The study found that small amounts of nickel are stably incorporated into the lithium iron phosphate crystal structure, promoting charge transfer and lithium-ion movement while showing excellent high-rate performance. In contrast, chromium is unable to be stably incorporated into the structure and instead separates into an inactive oxide phase, interfering with lithium-ion movement and reducing electrochemical performance.
In particular, the research team confirmed that the best performance balance appears at a nickel content of approximately 1 mol%. They also identified that performance decreases beyond a certain level due to increased structural distortion and defects.
This study is meaningful because it moves beyond the conventional view that impurities must always be removed, presenting a new direction in which impurities can be managed and utilized depending on their type and concentration.

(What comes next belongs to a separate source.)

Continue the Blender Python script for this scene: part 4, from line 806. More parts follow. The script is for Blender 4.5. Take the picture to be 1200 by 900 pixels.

In addition, the study was conducted based on impurity conditions that may occur in actual recycling environments, comprehensively analyzing the structural, electronic, and electrochemical effects of impurities in recycled iron precursors. It also proposed realistic design directions and impurity tolerance standards for recycled lithium iron phosphate cathode materials.
The research results were published in the international academic journal Advanced Science (Impact Factor 14.1 based on 2024 JCR). The study was carried out as part of the Ministry of Trade, Industry and Energy’s project, “Development of New Smelting and Extraction Process Technologies for Extracting and Materializing Nickel and Chromium from Waste Scraps Containing Nickel and Chromium.”
Professor Choi Jin-seop, the corresponding author, said, “This study is meaningful in that it systematically presents which impurities can be tolerated and up to what level.” He added, "In the future, material design strategies that focus on understanding and managing impurity behavior, rather than completely removing impurities, are expected to become increasingly important.”